No es fácil aceptar la evidencia de este recorrido lógico. De hecho en el pensamiento político siempre se ha dado por descontado que la mentira del poder (pero también de la sublevación) puede ser virtud. Sin embargo, esto solo vale antes de la democracia.
La mentira se justificaba como instrumento de guerra: al enemigo no se le debía la verdad, justamente porque era el enemigo. En cambio, si se le debe al ciudadano, a no ser que se considere enemigo; en este caso no solo la democracia se hundiría en la contradicción terminológica, sino en la disolución de acto. Así pues, el poder que miente es un poder que, literalmente, se ha convertido en hostis del ciudadano: lo considera enemigo porque desea que sea súbdito. El gobierno que miente es enemigo de la democracia, aunque haya sido elegido democráticamente.
Asumamos, entonces, la valentía de la lógica: si la democracia es poder compartido entre individuos que eligen con conocimiento de causa, cualquier manipulación de las verdades de hecho es una extorsión de la soberanía, una exclusión de la decisión, una amputación del DEMOS, y una destrucción de su KRATIA. No hay escapatoria posible. Para evitar la moralidad silogísticamente ineludible de este realismo político, el filisteo solo puede evocar a Pilatos: pero ¿Qué significa mentira?

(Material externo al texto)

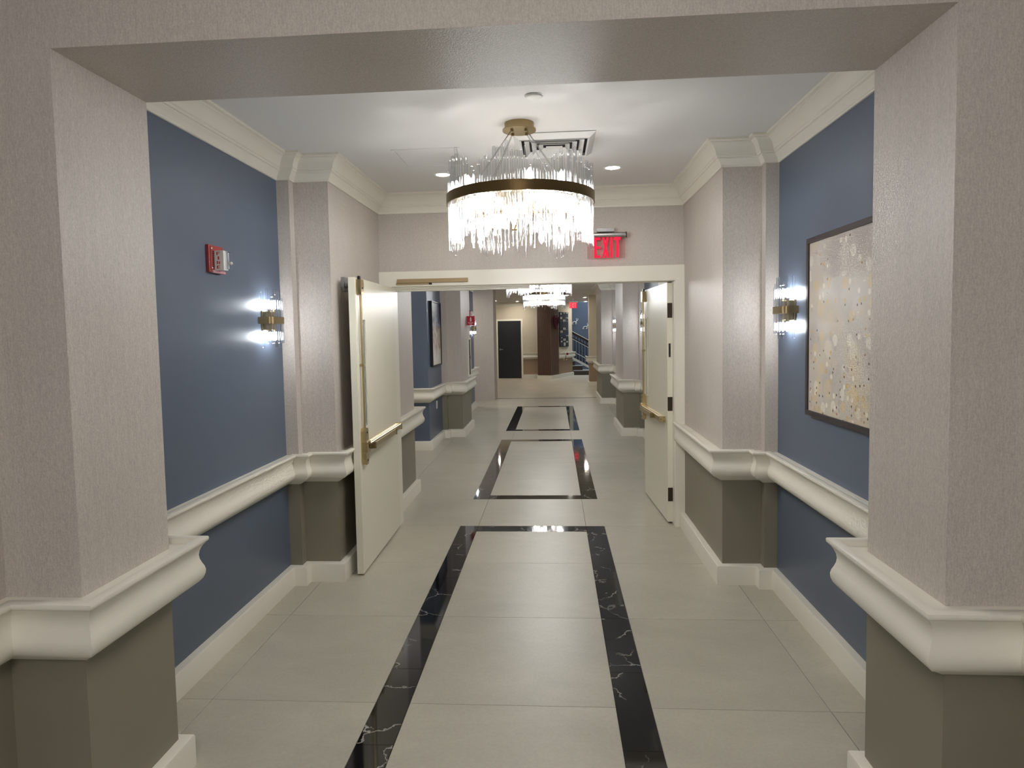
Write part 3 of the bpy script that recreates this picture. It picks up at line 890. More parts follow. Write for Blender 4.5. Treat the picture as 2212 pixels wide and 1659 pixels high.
def make_chandelier(loc, drop, label):
    # origin at the ceiling; ring centre at -drop
    c = empty('chandelier', loc)
    tag(c, label, 'chandelier', 'glass rod chandeliers down the corridor')
    m = MB()
    m.lathe([(0, 0), (.082, 0), (.082, -.030), (.093, -.034), (.093, -.042), (0, -.042)], 40)
    cp = m.build('canopy', BRASS, c, smooth=30)
    for k in range(4):
        a = PI / 4 + k * PI / 2
        MB().cyl((.055 * math.cos(a), .055 * math.sin(a), -.056), .008, .016, 10).build('cable_grip', BRASS, cp)
    z = -drop
    m = MB()
    m.lathe([(RING, z - .027), (RING, z + .027), (RING - .006, z + .027), (RING - .006, z - .027), (RING, z - .027)], 96)
    m.build('band', BRONZE, c, smooth=30)
    m = MB()
    m.lathe([(RING - .045, z - .008), (RING - .045, z + .006), (RING - .052, z + .006), (RING - .052, z - .008), (RING - .045, z - .008)], 64)
    inner = m.build('inner_ring', BRASS, c, smooth=30)
    # spokes, hub and sockets
    m = MB(); m.lathe([(0, z - .05), (.05, z - .05), (.055, z - .02), (.03, z + .01), (0, z + .01)], 24)
    hub = m.build('hub', BRASS, c, smooth=30)
    for k in range(4):
        a = k * PI / 2 + .3
        ca, sa = math.cos(a), math.sin(a)
        MB().tube([(ca * .04, sa * .04, z - .02), (ca * (RING - .004), sa * (RING - .004), z - .004)], .006, 8).build('spoke', BRASS, c)
    for k in range(4):
        a = PI / 4 + k * PI / 2
        for e in (-.05, .05):
            MB().tube([(.055 * math.cos(a + e), .055 * math.sin(a + e), -.044), ((RING - .05) * math.cos(a + e * .4), (RING - .05) * math.sin(a + e * .4), z)], .0014, 5).build('cable', STEEL, c)
    # added brass disc that keeps the lower bulbs' light off the ceiling
    MB().lathe([(0, z - .012), (.315, z - .012), (.32, z - .008), (.315, z - .004), (0, z - .004)], 48).build('pan', BRASS, c, smooth=30)
    nb = 12
    for k in range(nb):
        a = 2 * PI * (k + .35) / nb
        upd = k % 3 != 2
        rr = RING - .085 if k % 2 == 0 else RING - .16
        x, y = rr * math.cos(a), rr * math.sin(a)
        if upd: rr = RING - .065; x, y = rr * math.cos(a), rr * math.sin(a)
        if upd:
            s = MB().lathe([(0, z), (.013, z), (.013, z + .022), (0, z + .022)], 12, (x, y, 0)).build('socket', BRASS, c, smooth=30)
            b = bpy.data.objects.new('bulb', BULBUP_ME); COL.objects.link(b); b.parent = s
            b.location = (x, y, z + .036)
        if k % 3 == 2:
            s = MB().lathe([(0, z - .13), (.015, z - .13), (.015, z - .09), (.005, z - .09), (.005, z - .012), (0, z - .012)], 12, (x, y, 0)).build('socket', BRASS, c, smooth=30)
            b = bpy.data.objects.new('bulb', BULB_ME); COL.objects.link(b); b.parent = s
            b.location = (x, y, z - .142); b.rotation_euler = (PI, 0, 0)
        else:
            xo, yo_ = x * .82, y * .82
            s = MB().lathe([(0, z - .125), (.012, z - .125), (.019, z - .118), (.019, z - .088), (0, z - .088)], 12, (xo, yo_, 0)).build('socket', BRASS, c, smooth=30)
            MB().tube([(xo, yo_, z - .12), (xo * .6, yo_ * .6, z - .10), (xo * .3, yo_ * .3, z - .04)], .004, 6).build('arm', BRASS, s)
            b = bpy.data.objects.new('bulb', BULB_ME); COL.objects.link(b); b.parent = s
            b.location = (xo, yo_, z - .078)
    rnd = random.Random(11)
    n = 104
    for k in range(n):
        a = 2 * PI * k / n
        rr = RING - .016 - (.015 if k % 2 else 0)
        wave = .5 + .5 * math.sin(7 * a + .8)
        top = .10 + .095 * wave + rnd.uniform(-.025, .05)
        bot = .175 + .085 * (.5 + .5 * math.sin(6 * a + 2.0)) + rnd.uniform(-.035, .04)
        rod(c, rr * math.cos(a), rr * math.sin(a), z - bot, z + top, .0086 + rnd.uniform(-.0012, .001))
    n = 88
    for k in range(n):
        a = 2 * PI * (k + .5) / n
        rr = RING - .036 - rnd.uniform(0, .012)
        bot = .15 + .095 * (.5 + .5 * math.sin(9 * a)) + rnd.uniform(-.04, .04)
        rod(c, rr * math.cos(a), rr * math.sin(a), z - bot, z - .022, .0078 + rnd.uniform(-.001, .001))
    return c
CXC = -0.175
ch1 = make_chandelier((CXC, 3.80, ZC1), ZC1 - 2.385, 'large round chandelier of clear glass rods with bronze band nearest the viewer')
ch2 = copy_tree(ch1); ch2.location = (CXC, 8.35, 2.79)
tag(ch2, 'glass rod chandelier just beyond the door head, only its lower rods showing')
ch3 = copy_tree(ch1); ch3.location = (CXC, 12.93, 2.782)
tag(ch3, 'glass rod chandelier farthest down the corridor before the lobby')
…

Prescindamos de toda metafísica de la verdad. Para ello deberemos recorrer la historia completa del pensamiento, y no solo del occidental. Y despidámonos definitivamente de cualquier verdad absoluta, mayúscula e imaginaria. No trataremos de la verdad ni siquiera desde el punto de vista de las ciencias, geométricas o empíricas. Solo nos vamos a centrar en las modestísimas verdades de hecho que, lo queramos o no, estamos obligados a presuponer como la trama objetiva de nuestra existencia cotidiana. Si decimos que hay tormenta o que brilla el sol, cada persona comprende los hechos alternativos que queremos comunicar. Si este grado mínimo de realidad también fuese interpretación, arbitraria y controvertible, no lograríamos comunicar nada ni, por tanto, lograríamos orientarnos entre las cosas: no podríamos “estar” en el mundo. El “Homo sapiens sapiens” se habría extinguido en el momento mismo de su nacimiento".